Below are the records; copy each line in them that holds the word "Write".

**PROVIDED DATA:**
━━━━━━━━━━━━━━━━━━━━

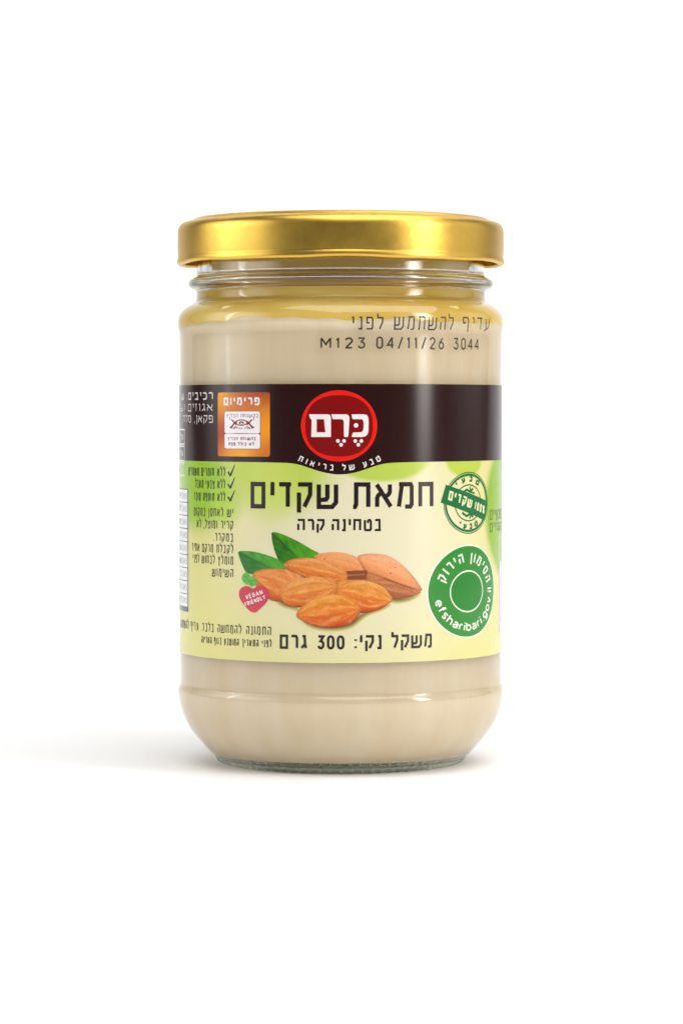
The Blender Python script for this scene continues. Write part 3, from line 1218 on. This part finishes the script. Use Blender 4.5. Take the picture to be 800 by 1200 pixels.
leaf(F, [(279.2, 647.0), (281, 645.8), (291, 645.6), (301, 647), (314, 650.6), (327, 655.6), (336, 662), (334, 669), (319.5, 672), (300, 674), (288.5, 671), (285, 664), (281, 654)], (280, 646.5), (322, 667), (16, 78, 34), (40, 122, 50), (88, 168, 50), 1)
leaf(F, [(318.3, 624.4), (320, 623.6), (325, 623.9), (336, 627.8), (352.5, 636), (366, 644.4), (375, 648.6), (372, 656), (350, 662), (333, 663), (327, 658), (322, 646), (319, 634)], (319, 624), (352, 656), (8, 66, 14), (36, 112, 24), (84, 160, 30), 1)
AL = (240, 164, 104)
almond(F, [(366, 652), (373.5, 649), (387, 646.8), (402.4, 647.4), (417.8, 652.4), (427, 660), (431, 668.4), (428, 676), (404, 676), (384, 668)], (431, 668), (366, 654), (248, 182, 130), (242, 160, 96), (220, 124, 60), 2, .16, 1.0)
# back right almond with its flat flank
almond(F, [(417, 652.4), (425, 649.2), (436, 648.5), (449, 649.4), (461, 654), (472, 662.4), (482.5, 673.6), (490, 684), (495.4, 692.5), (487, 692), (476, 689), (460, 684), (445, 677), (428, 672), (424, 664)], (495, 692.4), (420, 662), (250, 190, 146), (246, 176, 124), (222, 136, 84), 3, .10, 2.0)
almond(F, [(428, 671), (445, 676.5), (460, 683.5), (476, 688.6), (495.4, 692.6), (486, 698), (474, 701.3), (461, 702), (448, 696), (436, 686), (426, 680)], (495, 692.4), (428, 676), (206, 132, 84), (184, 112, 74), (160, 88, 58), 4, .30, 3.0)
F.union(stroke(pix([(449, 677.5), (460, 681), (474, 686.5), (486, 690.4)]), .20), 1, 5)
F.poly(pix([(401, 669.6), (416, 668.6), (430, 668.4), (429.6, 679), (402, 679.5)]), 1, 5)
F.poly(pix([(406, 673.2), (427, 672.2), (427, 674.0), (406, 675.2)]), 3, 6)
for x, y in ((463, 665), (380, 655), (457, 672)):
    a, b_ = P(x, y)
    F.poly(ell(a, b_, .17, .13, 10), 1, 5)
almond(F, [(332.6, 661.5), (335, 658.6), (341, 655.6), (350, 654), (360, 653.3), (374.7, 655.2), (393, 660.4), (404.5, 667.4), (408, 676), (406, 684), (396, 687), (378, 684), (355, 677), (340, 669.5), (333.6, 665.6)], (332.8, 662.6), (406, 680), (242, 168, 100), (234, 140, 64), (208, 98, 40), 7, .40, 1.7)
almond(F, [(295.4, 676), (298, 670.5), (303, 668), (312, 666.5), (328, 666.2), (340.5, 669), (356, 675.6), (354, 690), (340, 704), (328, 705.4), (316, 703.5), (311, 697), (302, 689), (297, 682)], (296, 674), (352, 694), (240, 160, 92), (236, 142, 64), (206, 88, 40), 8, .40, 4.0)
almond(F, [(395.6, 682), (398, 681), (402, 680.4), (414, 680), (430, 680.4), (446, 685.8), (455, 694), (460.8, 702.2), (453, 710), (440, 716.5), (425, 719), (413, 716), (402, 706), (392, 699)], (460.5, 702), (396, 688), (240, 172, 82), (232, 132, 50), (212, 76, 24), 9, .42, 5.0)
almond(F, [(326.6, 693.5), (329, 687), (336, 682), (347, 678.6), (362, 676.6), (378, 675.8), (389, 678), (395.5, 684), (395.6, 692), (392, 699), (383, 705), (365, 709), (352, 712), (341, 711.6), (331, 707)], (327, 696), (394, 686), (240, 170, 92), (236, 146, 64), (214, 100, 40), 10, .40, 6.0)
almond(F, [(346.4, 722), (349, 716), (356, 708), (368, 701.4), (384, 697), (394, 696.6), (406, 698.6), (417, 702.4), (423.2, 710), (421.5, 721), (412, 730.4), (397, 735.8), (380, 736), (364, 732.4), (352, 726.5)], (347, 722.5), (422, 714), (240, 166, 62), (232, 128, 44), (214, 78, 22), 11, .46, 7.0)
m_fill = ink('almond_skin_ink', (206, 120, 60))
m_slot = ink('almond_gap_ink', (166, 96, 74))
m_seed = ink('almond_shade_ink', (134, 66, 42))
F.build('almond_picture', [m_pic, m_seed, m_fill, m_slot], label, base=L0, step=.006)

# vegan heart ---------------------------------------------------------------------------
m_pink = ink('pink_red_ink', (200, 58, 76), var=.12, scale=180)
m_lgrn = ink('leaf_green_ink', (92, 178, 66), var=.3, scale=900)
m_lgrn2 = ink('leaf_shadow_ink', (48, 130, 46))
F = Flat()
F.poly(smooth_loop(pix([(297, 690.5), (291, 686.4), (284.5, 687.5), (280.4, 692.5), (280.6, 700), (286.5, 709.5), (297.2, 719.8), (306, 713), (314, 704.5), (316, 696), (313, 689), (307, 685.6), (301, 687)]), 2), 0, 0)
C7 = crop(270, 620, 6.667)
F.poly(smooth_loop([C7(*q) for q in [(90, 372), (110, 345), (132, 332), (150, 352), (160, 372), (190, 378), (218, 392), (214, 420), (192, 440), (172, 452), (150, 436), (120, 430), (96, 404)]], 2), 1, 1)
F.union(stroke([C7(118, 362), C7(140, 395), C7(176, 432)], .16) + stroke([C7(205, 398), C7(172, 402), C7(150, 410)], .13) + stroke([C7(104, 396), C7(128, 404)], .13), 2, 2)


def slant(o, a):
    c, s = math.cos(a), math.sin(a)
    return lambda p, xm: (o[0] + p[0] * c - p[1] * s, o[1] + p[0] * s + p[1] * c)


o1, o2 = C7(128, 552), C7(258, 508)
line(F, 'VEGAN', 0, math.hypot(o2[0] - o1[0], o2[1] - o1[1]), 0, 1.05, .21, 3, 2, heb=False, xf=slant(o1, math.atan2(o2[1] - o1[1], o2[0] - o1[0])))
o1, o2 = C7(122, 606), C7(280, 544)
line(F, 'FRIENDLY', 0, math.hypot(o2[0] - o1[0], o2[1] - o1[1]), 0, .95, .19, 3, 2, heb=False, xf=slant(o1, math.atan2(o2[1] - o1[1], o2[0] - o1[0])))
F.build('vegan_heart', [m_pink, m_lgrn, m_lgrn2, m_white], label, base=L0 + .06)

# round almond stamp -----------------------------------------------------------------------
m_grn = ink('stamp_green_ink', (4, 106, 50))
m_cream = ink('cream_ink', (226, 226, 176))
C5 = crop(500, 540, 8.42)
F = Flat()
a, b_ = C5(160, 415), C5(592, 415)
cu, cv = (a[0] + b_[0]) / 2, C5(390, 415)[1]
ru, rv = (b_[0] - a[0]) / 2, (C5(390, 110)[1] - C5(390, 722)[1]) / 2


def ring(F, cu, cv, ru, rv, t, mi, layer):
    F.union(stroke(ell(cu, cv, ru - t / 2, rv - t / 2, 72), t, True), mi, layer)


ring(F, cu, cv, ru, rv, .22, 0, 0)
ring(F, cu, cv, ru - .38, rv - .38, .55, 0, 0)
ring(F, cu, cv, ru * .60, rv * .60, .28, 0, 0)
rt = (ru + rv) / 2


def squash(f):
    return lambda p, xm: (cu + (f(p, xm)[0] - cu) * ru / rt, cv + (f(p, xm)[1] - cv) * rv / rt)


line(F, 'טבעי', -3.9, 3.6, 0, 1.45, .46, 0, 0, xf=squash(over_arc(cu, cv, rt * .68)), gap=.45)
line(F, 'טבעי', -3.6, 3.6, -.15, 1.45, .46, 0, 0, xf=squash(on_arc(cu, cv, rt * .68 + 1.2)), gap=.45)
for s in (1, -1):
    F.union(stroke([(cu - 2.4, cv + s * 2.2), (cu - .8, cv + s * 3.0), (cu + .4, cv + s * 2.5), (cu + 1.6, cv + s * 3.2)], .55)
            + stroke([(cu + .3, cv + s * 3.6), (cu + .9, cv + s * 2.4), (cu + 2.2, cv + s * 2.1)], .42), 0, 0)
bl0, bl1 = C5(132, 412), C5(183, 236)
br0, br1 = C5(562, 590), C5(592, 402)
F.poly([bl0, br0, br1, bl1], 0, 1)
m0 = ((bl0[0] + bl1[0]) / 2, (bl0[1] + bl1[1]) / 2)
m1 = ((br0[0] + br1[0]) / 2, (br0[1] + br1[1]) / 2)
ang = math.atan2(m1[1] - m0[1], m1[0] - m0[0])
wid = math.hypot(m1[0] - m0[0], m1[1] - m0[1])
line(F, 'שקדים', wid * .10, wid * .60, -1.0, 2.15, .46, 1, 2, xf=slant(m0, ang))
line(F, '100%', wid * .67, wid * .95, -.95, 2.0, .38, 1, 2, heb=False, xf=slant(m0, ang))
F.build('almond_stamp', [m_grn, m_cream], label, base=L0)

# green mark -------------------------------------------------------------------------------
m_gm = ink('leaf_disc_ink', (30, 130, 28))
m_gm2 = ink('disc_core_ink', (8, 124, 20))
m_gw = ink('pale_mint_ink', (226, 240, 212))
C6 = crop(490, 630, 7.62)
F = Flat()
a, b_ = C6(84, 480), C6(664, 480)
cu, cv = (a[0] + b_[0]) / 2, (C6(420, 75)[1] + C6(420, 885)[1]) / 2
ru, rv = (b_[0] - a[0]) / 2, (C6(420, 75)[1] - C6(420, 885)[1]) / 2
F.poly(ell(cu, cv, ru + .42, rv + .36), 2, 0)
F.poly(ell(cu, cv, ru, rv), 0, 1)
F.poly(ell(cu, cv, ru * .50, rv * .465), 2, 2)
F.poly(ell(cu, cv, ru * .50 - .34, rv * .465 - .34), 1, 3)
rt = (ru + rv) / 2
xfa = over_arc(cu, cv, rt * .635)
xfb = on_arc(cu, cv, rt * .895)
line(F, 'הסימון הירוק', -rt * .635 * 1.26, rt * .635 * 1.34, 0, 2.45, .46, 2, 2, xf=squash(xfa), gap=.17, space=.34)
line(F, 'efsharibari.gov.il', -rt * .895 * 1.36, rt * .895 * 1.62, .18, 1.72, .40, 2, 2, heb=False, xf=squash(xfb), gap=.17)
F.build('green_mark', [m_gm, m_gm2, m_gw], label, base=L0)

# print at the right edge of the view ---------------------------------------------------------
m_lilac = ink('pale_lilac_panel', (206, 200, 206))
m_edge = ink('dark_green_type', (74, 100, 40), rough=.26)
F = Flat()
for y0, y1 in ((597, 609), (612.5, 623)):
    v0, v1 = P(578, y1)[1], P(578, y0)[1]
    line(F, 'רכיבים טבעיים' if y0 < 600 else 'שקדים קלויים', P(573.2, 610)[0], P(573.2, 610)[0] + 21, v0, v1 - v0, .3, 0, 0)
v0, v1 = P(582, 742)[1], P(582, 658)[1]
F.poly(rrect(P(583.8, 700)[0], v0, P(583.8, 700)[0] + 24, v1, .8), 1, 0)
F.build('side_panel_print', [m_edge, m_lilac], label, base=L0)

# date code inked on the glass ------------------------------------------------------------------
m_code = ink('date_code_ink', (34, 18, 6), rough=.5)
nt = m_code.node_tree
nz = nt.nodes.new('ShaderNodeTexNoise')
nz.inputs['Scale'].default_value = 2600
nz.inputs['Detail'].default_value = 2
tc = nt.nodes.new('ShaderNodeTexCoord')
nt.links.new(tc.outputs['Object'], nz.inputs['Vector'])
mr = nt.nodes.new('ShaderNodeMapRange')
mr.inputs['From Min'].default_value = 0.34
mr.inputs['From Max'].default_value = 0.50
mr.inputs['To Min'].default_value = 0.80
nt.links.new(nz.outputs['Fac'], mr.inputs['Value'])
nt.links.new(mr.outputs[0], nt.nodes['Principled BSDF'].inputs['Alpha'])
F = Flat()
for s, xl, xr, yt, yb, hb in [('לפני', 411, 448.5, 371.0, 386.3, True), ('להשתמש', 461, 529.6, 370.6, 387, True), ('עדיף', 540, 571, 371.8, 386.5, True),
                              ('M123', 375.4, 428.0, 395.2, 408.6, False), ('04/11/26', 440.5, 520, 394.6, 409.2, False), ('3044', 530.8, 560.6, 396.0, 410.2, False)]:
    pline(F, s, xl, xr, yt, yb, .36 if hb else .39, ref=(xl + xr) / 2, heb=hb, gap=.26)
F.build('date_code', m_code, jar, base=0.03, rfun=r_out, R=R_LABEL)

━━━━━━━━━━━━━━━━━━━━

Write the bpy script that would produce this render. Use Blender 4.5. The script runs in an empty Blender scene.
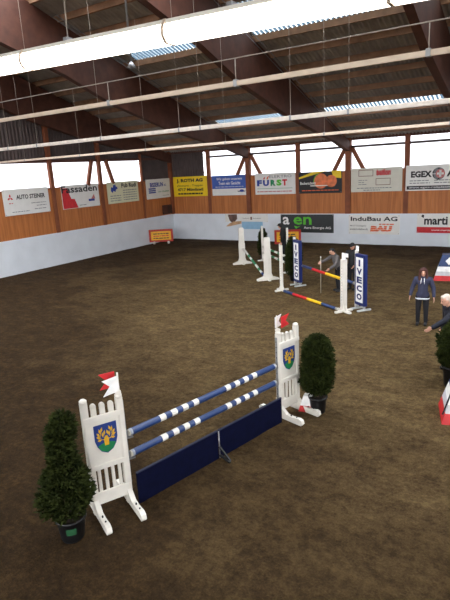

━━━━━━━━━━━━━━━━━━━━

**RESPONSE TO THE TASK:**
The Blender Python script for this scene continues. Write part 3, from line 1218 on. This part finishes the script. Use Blender 4.5. Take the picture to be 800 by 1200 pixels.
Write the bpy script that would produce this render. Use Blender 4.5. The script runs in an empty Blender scene.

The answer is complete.